A few Sundays ago, I sat at the back of the chapel, twisting in my seat, wondering if I should bear my testimony. For several months I’d felt a stirring to testify of Joseph Smith. But every month, as testimony meeting rolled around, I had an excuse. I wasn’t feeling well, my voice sounded raspy, surely what others had to say was more important.

Unable, however, to deny the prompting any longer, I stood and walked to the front of the chapel. I expressed my love for our wonderful ward then I testified of Joseph. Just Joseph.

I served a full-time mission in Illinois and Iowa, with special assignment to the Nauvoo Visitors’ Center. Every time I stood next to the bust of Joseph and told the story of the First Vision, my heart would kindle with knowing. I would repeat his words from memory, and something would pass between me and the hearer. God’s spirit would sweep over us, our eyes would meet, and I could not look away.

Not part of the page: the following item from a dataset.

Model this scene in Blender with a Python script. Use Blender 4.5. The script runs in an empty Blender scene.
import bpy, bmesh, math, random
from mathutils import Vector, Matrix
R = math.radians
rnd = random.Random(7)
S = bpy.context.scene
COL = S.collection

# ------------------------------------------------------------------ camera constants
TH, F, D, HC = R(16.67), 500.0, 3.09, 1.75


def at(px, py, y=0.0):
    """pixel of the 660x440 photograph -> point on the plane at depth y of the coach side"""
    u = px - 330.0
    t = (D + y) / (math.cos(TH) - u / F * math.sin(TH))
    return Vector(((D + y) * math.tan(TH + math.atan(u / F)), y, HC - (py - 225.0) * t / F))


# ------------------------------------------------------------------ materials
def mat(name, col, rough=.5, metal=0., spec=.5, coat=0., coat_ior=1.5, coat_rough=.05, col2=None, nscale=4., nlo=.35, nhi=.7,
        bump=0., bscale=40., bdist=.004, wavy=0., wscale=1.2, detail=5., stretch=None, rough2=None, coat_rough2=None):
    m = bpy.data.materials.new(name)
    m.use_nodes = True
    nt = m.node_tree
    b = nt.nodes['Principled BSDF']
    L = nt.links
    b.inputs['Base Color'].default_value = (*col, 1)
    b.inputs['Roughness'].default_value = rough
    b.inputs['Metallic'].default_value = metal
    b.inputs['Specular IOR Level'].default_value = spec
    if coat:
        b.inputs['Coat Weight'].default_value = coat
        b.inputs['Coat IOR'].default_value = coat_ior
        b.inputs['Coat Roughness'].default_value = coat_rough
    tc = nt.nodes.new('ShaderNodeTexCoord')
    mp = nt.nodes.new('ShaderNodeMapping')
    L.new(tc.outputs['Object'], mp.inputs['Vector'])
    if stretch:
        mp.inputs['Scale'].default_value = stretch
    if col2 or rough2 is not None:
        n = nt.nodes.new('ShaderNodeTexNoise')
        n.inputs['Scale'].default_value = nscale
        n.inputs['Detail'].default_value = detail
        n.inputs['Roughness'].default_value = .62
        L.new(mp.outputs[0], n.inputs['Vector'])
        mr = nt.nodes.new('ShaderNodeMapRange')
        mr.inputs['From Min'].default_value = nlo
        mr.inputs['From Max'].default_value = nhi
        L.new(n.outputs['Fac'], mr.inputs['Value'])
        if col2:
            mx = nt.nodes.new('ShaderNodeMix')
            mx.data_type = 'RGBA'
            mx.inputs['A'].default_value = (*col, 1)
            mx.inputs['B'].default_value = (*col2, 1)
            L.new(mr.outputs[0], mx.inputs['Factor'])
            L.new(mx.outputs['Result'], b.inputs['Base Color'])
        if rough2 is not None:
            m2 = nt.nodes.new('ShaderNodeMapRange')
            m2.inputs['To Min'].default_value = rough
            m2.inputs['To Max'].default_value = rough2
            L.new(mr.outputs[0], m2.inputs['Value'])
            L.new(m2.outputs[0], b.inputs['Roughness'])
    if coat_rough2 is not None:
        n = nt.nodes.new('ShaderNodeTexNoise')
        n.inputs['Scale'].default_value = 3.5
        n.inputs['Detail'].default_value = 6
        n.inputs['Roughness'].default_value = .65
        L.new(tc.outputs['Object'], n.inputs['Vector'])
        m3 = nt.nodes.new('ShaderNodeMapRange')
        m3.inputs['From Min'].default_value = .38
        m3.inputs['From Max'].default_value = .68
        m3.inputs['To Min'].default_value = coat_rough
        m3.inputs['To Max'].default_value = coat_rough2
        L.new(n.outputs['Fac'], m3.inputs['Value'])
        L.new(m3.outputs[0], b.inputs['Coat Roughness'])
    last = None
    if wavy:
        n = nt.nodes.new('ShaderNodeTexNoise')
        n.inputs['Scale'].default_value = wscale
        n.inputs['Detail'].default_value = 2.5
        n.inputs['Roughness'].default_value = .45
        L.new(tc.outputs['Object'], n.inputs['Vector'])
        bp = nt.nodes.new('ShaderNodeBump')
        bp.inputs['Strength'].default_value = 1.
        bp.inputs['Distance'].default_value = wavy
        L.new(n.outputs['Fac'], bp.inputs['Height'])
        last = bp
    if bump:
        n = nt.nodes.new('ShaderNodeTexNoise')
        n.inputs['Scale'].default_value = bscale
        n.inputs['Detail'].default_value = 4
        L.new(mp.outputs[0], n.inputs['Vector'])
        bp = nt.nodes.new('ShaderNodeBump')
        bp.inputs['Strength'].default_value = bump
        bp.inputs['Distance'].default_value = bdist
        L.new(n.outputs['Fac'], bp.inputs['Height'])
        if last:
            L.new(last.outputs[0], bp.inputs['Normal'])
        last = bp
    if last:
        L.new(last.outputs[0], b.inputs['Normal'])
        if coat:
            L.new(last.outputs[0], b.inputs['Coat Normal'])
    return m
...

I saw a pillar of light, exactly over my head, above the brightness of the sun, which descended gradually until it fell upon me… When the light rested upon me I saw two personages, whose brightness and glory defy all description, standing above me in the air. One of them spake unto me, calling me by name and said, pointing to the other—This is My Beloved Son. Hear Him!

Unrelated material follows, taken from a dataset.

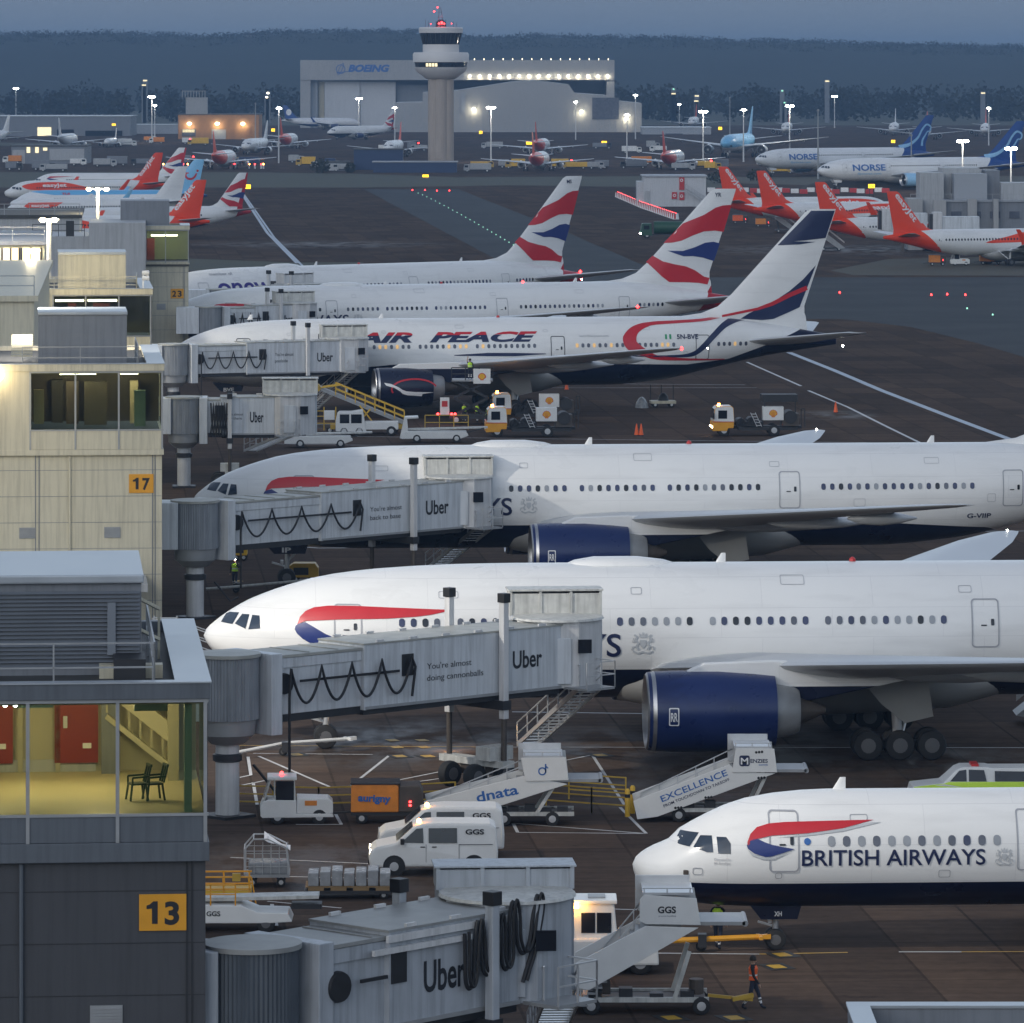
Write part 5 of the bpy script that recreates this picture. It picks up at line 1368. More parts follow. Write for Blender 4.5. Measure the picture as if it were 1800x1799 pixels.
# ---------------------------------------------------------------- pier buildings with glazed gate rooms
def node(label, d, px_r, yf, ys, yw, yp, yb, pxs, px_l, dep, wall_m, sign, rz=5, lit=1., lower_in=.1, sign_px=None, plain_l=None, fin='frame_green', low_m=None):
    """yf roof edge, ys window head, yw window foot, yp panel foot, yb underside (photo rows); pxs window posts (photo columns)"""
    s = F / d
    ox = XD(px_r, d)
    z = lambda y: H - (y - YH) / s
    X = lambda px: XD(px, d) - ox
    t = thing('gate_building', label, 'building', (ox, d, 0), RZ(rz))
    xl = X(px_l)
    zf, zs, zw, zp, zb = map(z, (yf, ys, yw, yp, yb))
    MB().b2(xl, -lower_in, .25, dep, 0, zb).build('lower_wall', low_m or wall_m, t)
    mb = MB()                                                     # cladding joints and pilaster on the lower wall
    for k in range(1, 8):
        zz = zb - k * 1.45 + .6
        if zz > 0: mb.b2(xl, -lower_in - .01, .238, .252, zz, zz + .025)
    mb.build('cladding_joint', 'dark_metal' if low_m else 'clad_dark', t)
    mb = MB()
    for px in (-.62, -.48, -6.9, -7.1): mb.b2(px - .025, px + .025, .215, .25, 0, zb)
    mb.build('cladding_rib', 'dark_metal' if low_m else 'clad_dark', t)
    MB().b2(xl, 0, -.02, dep, zb, zp).build('ledge', wall_m, t, bevel=.02)
    mb = MB()
    for k, xx in enumerate((-5.2, -9.4)):
        if xx > xl: mb.cyl((xx, .14, 0), (xx, .14, zb - .05), .06, n=8)
    mb.build('downpipe', wall_m, t, True)
    for xx in (-3.3, -8.0):
        if xx > xl + 1:
            v_ = MB().b2(xx, xx + .9, .2, .25, zb - 4.6, zb - 4.0)
            for k in range(6): v_.b2(xx + .04, xx + .86, .17, .2, zb - 4.56 + k * .09, zb - 4.51 + k * .09)
            v_.build('vent', 'grey_metal', t)
    wl = X(pxs[0])
    if wl > xl + .2: MB().b2(xl, wl, .0, dep, zp, zs).build('side_wall', wall_m, t)
    mb = MB()
    for a, b in zip(pxs, pxs[1:]): mb.b2(X(a) + .03, X(b) - .03, .02, .1, zp + .01, zw)
    mb.build('spandrel', wall_m, t, bevel=.01)
    MB().b2(wl, -.05, .12, dep, zp, zw - .5).build('floor', 'floor_inside', t)
    mb = MB()
    for px in pxs: mb.b2(X(px) - .05, X(px) + .05, -.03, .12, zp, zs)
    mb.b2(wl, -.02, -.02, .1, zw, zw + .08); mb.b2(wl, -.02, -.02, .1, zs - .1, zs)
    mb.build('window_frame', fin if False else 'grey_metal', t)
    for a, b in zip(pxs, pxs[1:]):
        MB().b2(X(a) + .05, X(b) - .05, .03, .045, zw + .08, zs - .1).build('window', 'pane_green', t)
    MB().b2(-.06, -.045, .15, dep * .45, zw, zs - .1).build('window', 'pane_green', t)
    MB().b2(xl, .02, -.08, dep + .1, zs, zf).build('parapet', wall_m, t, bevel=.02) if False else None
    mb = MB()
    mb.b2(xl, .03, -.1, .35, zs, zf); mb.b2(-.9, .03, .35, dep, zs, zf); mb.b2(xl, -.9, dep - .4, dep, zs, zf)
    mb.build('parapet', wall_m, t, bevel=.015)
    mb = MB()
    mb.b2(xl, .06, -.14, .4, zf, zf + .04); mb.b2(-.95, .06, .4, dep + .02, zf, zf + .04)
    mb.build('coping', 'roof_sheet', t)
    MB().b2(xl, -.9, .35, dep - .4, zs, zs + .12).build('roof', 'roof_dark', t)
    MB().b2(wl, -.05, .13, dep * .55, zs - .16, zs - .08).build('ceiling', 'wall_inside', t)
    return t, X, z, (zf, zs, zw, zp, zb, wl, xl)
def sign_panel(t, X, z, px0, px1, y0, y1, txt, label, d, y_local=.25):
    """gate number board fixed on the wall"""
    x0, x1, z0, z1 = X(px0), X(px1), z(y1), z(y0)
    MB().b2(x0, x1, y_local - .07, y_local - .005, z0, z1).build('number_board', 'amber_paint', t, bevel=.006)
    mb = MB()
    h = (z1 - z0) * .62
    bw = (x1 - x0) * .36
    def digit(c, xx):
        if c == '1':
            a, q = bw * .30, h
            put_flat(mb, shape2([[(a + .12 * bw, 0), (a + .46 * bw, 0), (a + .46 * bw, q), (a + .2 * bw, q), (a - .02 * bw, q * .86), (a - .2 * bw, q * .82), (a - .2 * bw, q * .66), (a + .12 * bw, q * .68)]]), (xx, y_local - .07, z0 + (z1 - z0) * .19), (1, 0, 0), (0, 0, 1), .008)
        else: put_flat(mb, text2(c, bw * .86, h, bold=.035), (xx, y_local - .07, z0 + (z1 - z0) * .19), (1, 0, 0), (0, 0, 1), .008)
    digit(txt[0], x0 + (x1 - x0) * .12); digit(txt[1], x0 + (x1 - x0) * .54)
    mb.build('lettering', 'letter_black', t)
def railing(mb, pts, h=1.1, post=2.0, r=.03):
    for a, b in zip(pts, pts[1:]):
        a, b = Vector(a), Vector(b)
        n = max(1, int((b - a).length / post))
        for k in range(n + 1):
            p = a.lerp(b, k / n)
            mb.bar(p, p + Vector((0, 0, h)), r * 1.6)
        for f in (.5, 1): mb.bar(a + Vector((0, 0, h * f)), b + Vector((0, 0, h * f)), r * 1.6)
# --- building 13 (front)
t, X, z, (zf, zs, zw, zp, zb, wl, xl) = node('nearest grey gate building with lit yellow room and board numbered 13', 150, 368, 1200, 1228, 1434, 1480, 1514, [-105, 50, 207, 361], -260, 17, 'clad_shaded', '13', low_m='clad_shaded_low')
sign_panel(t, X, z, 245, 328, 1573, 1637, '13', '', 150)
n13 = t
fl = zw - .5 + .5 - .15
MB().b2(wl, -.1, .2, 9.4, zw - .05, zw + .05).build('floor', 'wood_yellow', t)
MB().b2(wl, -.1, 9.4, 9.6, zw, zs).build('rear_wall', 'wall_inside', t)
MB().b2(wl, X(175), 9.3, 9.42, zw + .02, zw + .4).build('skirting', 'clad_grey', t)
for a, b in ((-60, 17), (97, 180)):
    o = MB().b2(X(a) * .97 - .1, X(b) * .97 - .1, 9.2, 9.38, zw + .32, zs - .75).build('door', 'door_red', t)
    MB().b2(X(a) * .97 + .15, X(a) * .97 + .27, 9.14, 9.21, zw + 1.35, zw + 1.7).build('handle', 'light_metal', o)
    MB().b2(X(b) * .97 - .55, X(b) * .97 - .3, 9.15, 9.21, zw + .75, zw + .9).build('sign', 'letter_white', o)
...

Joseph’s words could quiet the room. Many nights, after the Visitors’ Center closed, our group of six sisters would ride bikes back to our little house on Main, change our clothes, and take to the pavement. We would walk the streets of Nauvoo. Past the prairie grass thick with fireflies, down Kimball, then all the way to the end of Parley, to feel the cool breath of the river. Eventually we would make our way up Water Street and back to Main, where we would pause at the Mansion House, lean against the white picket fence, and talk of Joseph.

We were encouraged, not just allowed, to read anything in the Lands and Records Office. So we would spend lunch breaks there, asking for journals or personal histories of individuals we found interesting. Real people we wanted to know about. Then we would share what we learned on our walks. Every personal history spoke of Joseph, how he served, what he taught, how he loved. And night after night, our testimonies of Joseph expanded. So much that I began to feel a kinship with him, a closeness almost like family. I knew things I hadn’t known before about his life, his character, the challenges he faced.

I knew how Emma felt about plural marriage, how difficult it was for her. I knew about each baby they lost, how John Murdock asked if they would adopt his twins, only to lose one of them from exposure the night Joseph was dragged from his house and tarred and feathered. I learned the stories behind a number of Joseph’s trusted companions who turned against him, so viciously they would plot to take his life.

One evening, while walking down Parley Street, I thought to myself, I can never turn my back on Joseph. Never. Not after what I know.